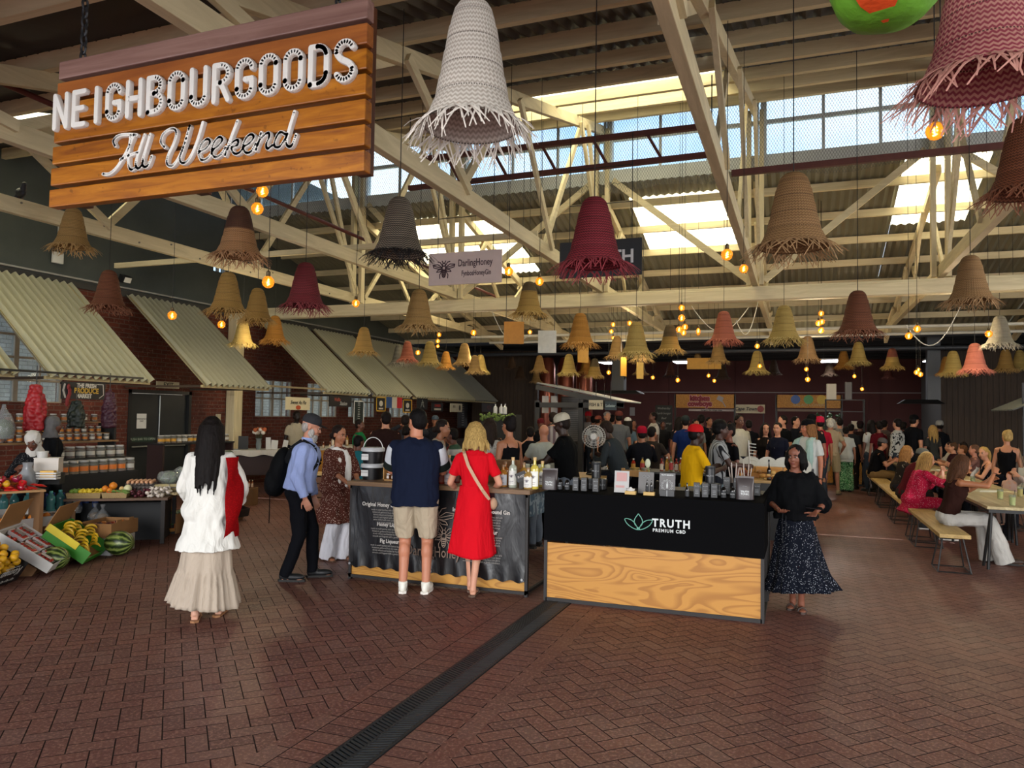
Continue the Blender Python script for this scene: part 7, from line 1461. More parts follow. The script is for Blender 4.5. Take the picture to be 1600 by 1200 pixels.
small_bottles('on the long black draped table', 12, -2.0, -1.2, 11.8, .925, .24, ['7a1a14', 'b98a2a', '5a6a3a', '8a2a1c'], 'sauce bottles on the draped table'); small_bottles('left on the long draped table', 6, -2.95, -2.3, 11.75, .925, .20, ['b9a890', 'a3301c', 'c9a24a'], 'jars left on the draped table', .035)
for k in range(5):
    o = MB().lathe([(0, 0), (.05, 0), (.075, .05), (.07, .05), (.045, .01), (0, .01)], n=16).build('small_bowl', pm(['b9b4a8', 'a8601c', '8a2418', 'c9a860', 'a39a88'][k], .5)); o.location = (-2.9+.17*k, 11.66, .922); tag(o, ['white', 'orange', 'dark red', 'yellow', 'grey'][k]+' small bowl at the front of the draped table', 'bowl', 'small bowls on the draped table')
# fan
p = atY(928, 682, 10.75); t = thing('desk_fan', 'white round desk fan on the wooden topped dark table', 'fan', (p.x, 10.75, .902), .15); zc = p.z-.902
MB().lathe([(0, 0), (.09, 0), (.09, .02), (.03, .03), (0, .03)], n=20).build('base', rod, t); MB().cyl((0, 0, .02), (0, 0, zc-.03), .018).build('pole', rod, t)
b = MB()
for rr2 in (.05, .09, .13, .165): b.tube([(math.cos(a)*rr2, -.05-.03*(1-rr2/.17), zc+math.sin(a)*rr2) for a in [2*PI*i/28 for i in range(29)]], .0025, 5); b.tube([(math.cos(a)*rr2, .05, zc+math.sin(a)*rr2) for a in [2*PI*i/28 for i in range(29)]], .0025, 5)
for k in range(30): a = 2*PI*k/30; b.tube([(0, -.08, zc), (math.cos(a)*.1, -.07, zc+math.sin(a)*.1), (math.cos(a)*.17, 0, zc+math.sin(a)*.17), (math.cos(a)*.1, .05, zc+math.sin(a)*.1)], .0018, 4)
b.build('wire_guard', pm('b9b6ae', .4), t); b = MB()
for k in range(3):
    a = k*2*PI/3; b.grid([[Vector((math.cos(a+u*.9)*r_, .0+.03*u-.015, zc+math.sin(a+u*.9)*r_)) for u in (0, .33, .66, 1)] for r_ in (.03, .08, .14)])
b.build('blades', pm('8a8a84', .4), t); MB().cyl((0, -.085, zc), (0, .07, zc), .042).build('motor_hub', pm('b9b6ae', .4), t)
# wooden chair
p = atZ(965, 762, .35); t = thing('wooden_chair', 'pale wooden high chair behind the left product tins', 'chair', (-2.05, 9.6, 0), -.3); pw = wood('8a6438', 'b98e54', 2, 2, 8, .5, 'chair_wood')
MB().span((-.2, -.2, .68), (.2, .2, .71)).build('seat', pw, t, False)
for x in (-.18, .18):
    MB().span((x-.018, -.2, 0), (x+.018, -.165, .68)).build('leg', pw, t, False); MB().span((x-.018, .165, 0), (x+.018, .2, 1.08)).build('leg', pw, t, False)
MB().span((-.18, .17, .98), (.18, .195, 1.06)).build('backrest', pw, t, False); MB().span((-.18, -.19, .3), (.18, -.17, .33)).build('stretcher', pw, t, False)
# peace lily
p = atY(1018, 735, 8.35); t = thing('potted_peace_lily', 'dark green potted peace lily with one white flower behind the three leaflets', 'plant', (p.x, 8.35, 0)); MB().lathe([(0, 0.5), (.12, .5), (.16, .78), (.15, .78), (.13, .7), (0, .7)], n=20).build('pot', rod, t); MB().span((-.2, -.2, 0), (.2, .2, .5)).build('plinth', rod, t, False)
b = MB(); rn = random.Random(11)
for k in range(64):
    a = rn.random()*6.28; L = rn.uniform(.28, .6); up = rn.uniform(.15, 1.1); P = [[], [], []]; d = Vector((math.cos(a), math.sin(a), 0)); sd = Vector((-d.y, d.x, 0)); wv = rn.uniform(.02, .045)
    for i in range(8):
        u = i/7; q = Vector((0, 0, .76))+d*(L*u*(.55+.3*(1.2-up)))+Vector((0, 0, L*(up*u-.75*u*u))); e_ = wv*math.sin(PI*min(1, max(0, (u-.25)/.75)))+.003
        P[0].append(q-sd*e_); P[1].append(q-Vector((0, 0, e_*.3))); P[2].append(q+sd*e_)
    b.grid(P)
b.build('leaves', pm('1d3a1c', .35, .35, 6), t); MB().tube([(0, 0, .75), (.01, 0, 1.0), (-.04, 0, 1.2)], .005, 5).build('flower_stem', pm('5a7a3a', .6), t); MB().ell((-.04, -.01, 1.245), (.03, .008, .05)).build('white_flower', pm('b9bca0', .5), t)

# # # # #

TO DO
Skipping the pictures, transcribe each line above exactly as it appears.

SOLVED PROBLEM
Continue the Blender Python script for this scene: part 7, from line 1461. More parts follow. The script is for Blender 4.5. Take the picture to be 1600 by 1200 pixels.
small_bottles('on the long black draped table', 12, -2.0, -1.2, 11.8, .925, .24, ['7a1a14', 'b98a2a', '5a6a3a', '8a2a1c'], 'sauce bottles on the draped table'); small_bottles('left on the long draped table', 6, -2.95, -2.3, 11.75, .925, .20, ['b9a890', 'a3301c', 'c9a24a'], 'jars left on the draped table', .035)
for k in range(5):
    o = MB().lathe([(0, 0), (.05, 0), (.075, .05), (.07, .05), (.045, .01), (0, .01)], n=16).build('small_bowl', pm(['b9b4a8', 'a8601c', '8a2418', 'c9a860', 'a39a88'][k], .5)); o.location = (-2.9+.17*k, 11.66, .922); tag(o, ['white', 'orange', 'dark red', 'yellow', 'grey'][k]+' small bowl at the front of the draped table', 'bowl', 'small bowls on the draped table')
# fan
p = atY(928, 682, 10.75); t = thing('desk_fan', 'white round desk fan on the wooden topped dark table', 'fan', (p.x, 10.75, .902), .15); zc = p.z-.902
MB().lathe([(0, 0), (.09, 0), (.09, .02), (.03, .03), (0, .03)], n=20).build('base', rod, t); MB().cyl((0, 0, .02), (0, 0, zc-.03), .018).build('pole', rod, t)
b = MB()
for rr2 in (.05, .09, .13, .165): b.tube([(math.cos(a)*rr2, -.05-.03*(1-rr2/.17), zc+math.sin(a)*rr2) for a in [2*PI*i/28 for i in range(29)]], .0025, 5); b.tube([(math.cos(a)*rr2, .05, zc+math.sin(a)*rr2) for a in [2*PI*i/28 for i in range(29)]], .0025, 5)
for k in range(30): a = 2*PI*k/30; b.tube([(0, -.08, zc), (math.cos(a)*.1, -.07, zc+math.sin(a)*.1), (math.cos(a)*.17, 0, zc+math.sin(a)*.17), (math.cos(a)*.1, .05, zc+math.sin(a)*.1)], .0018, 4)
b.build('wire_guard', pm('b9b6ae', .4), t); b = MB()
for k in range(3):
    a = k*2*PI/3; b.grid([[Vector((math.cos(a+u*.9)*r_, .0+.03*u-.015, zc+math.sin(a+u*.9)*r_)) for u in (0, .33, .66, 1)] for r_ in (.03, .08, .14)])
b.build('blades', pm('8a8a84', .4), t); MB().cyl((0, -.085, zc), (0, .07, zc), .042).build('motor_hub', pm('b9b6ae', .4), t)
# wooden chair
p = atZ(965, 762, .35); t = thing('wooden_chair', 'pale wooden high chair behind the left product tins', 'chair', (-2.05, 9.6, 0), -.3); pw = wood('8a6438', 'b98e54', 2, 2, 8, .5, 'chair_wood')
MB().span((-.2, -.2, .68), (.2, .2, .71)).build('seat', pw, t, False)
for x in (-.18, .18):
    MB().span((x-.018, -.2, 0), (x+.018, -.165, .68)).build('leg', pw, t, False); MB().span((x-.018, .165, 0), (x+.018, .2, 1.08)).build('leg', pw, t, False)
MB().span((-.18, .17, .98), (.18, .195, 1.06)).build('backrest', pw, t, False); MB().span((-.18, -.19, .3), (.18, -.17, .33)).build('stretcher', pw, t, False)
# peace lily
p = atY(1018, 735, 8.35); t = thing('potted_peace_lily', 'dark green potted peace lily with one white flower behind the three leaflets', 'plant', (p.x, 8.35, 0)); MB().lathe([(0, 0.5), (.12, .5), (.16, .78), (.15, .78), (.13, .7), (0, .7)], n=20).build('pot', rod, t); MB().span((-.2, -.2, 0), (.2, .2, .5)).build('plinth', rod, t, False)
b = MB(); rn = random.Random(11)
for k in range(64):
    a = rn.random()*6.28; L = rn.uniform(.28, .6); up = rn.uniform(.15, 1.1); P = [[], [], []]; d = Vector((math.cos(a), math.sin(a), 0)); sd = Vector((-d.y, d.x, 0)); wv = rn.uniform(.02, .045)
    for i in range(8):
        u = i/7; q = Vector((0, 0, .76))+d*(L*u*(.55+.3*(1.2-up)))+Vector((0, 0, L*(up*u-.75*u*u))); e_ = wv*math.sin(PI*min(1, max(0, (u-.25)/.75)))+.003
        P[0].append(q-sd*e_); P[1].append(q-Vector((0, 0, e_*.3))); P[2].append(q+sd*e_)
    b.grid(P)
b.build('leaves', pm('1d3a1c', .35, .35, 6), t); MB().tube([(0, 0, .75), (.01, 0, 1.0), (-.04, 0, 1.2)], .005, 5).build('flower_stem', pm('5a7a3a', .6), t); MB().ell((-.04, -.01, 1.245), (.03, .008, .05)).build('white_flower', pm('b9bca0', .5), t)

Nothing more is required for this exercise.